The incidents granted an insight into both Shaukat's prolific pen and Kaifi's academic prowess and activist leanings. The turbulent times of the pre-Partition days, the poet's revolutionary writings that unnerved the British rulers, his liberal views on women's rights, association with the Hindi film industry and his courage to take up cudgels for his village despite failing health, all formed a picture of the couple's life and times.
Take the incident in which Kaifi indirectly expresses his love for Shaukat. He comes home and asks for water. After sipping several bowlfuls of water from a pitcher, he says, "Thoda aur" leaving her gazing at him with surprise. To which he says, "Abhi pyas nahi bujhi," and to quote Shaukat... "Aur main sharmaa ke kamre mein bhaag gayi". The reading follows Singh's ghazal "Tumhari zulf ke saye mein sham kar loonga", and so on.

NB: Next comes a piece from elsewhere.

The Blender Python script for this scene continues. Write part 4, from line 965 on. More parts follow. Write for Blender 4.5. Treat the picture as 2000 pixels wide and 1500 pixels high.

The writings laced with hilarious situations also mocked at how film songs were written later and the tunes made beforehand, how a young Kaifi's poetic skills were tested before stalwarts at a mushaira, how an egotist Shaukat decides to take Sardar Jafri's autograph first and in return earns a "bad couplet" in her autograph book from a jealous Kaifi, and so on.
The evening was organised by Sangita Jindal, Founder and Chairperson of Jindal South West Foundation.
The show was anchored by ghazal singer Peenaz Masani. Javed Akhtar's coffee-table book aptly titled "Tarkash Ke Paanch Teer", a compilation of five poems from his famous anthology "Tarkash", was also released.
Delhi definitely needs more such evenings to relive its glorious literary and musical past.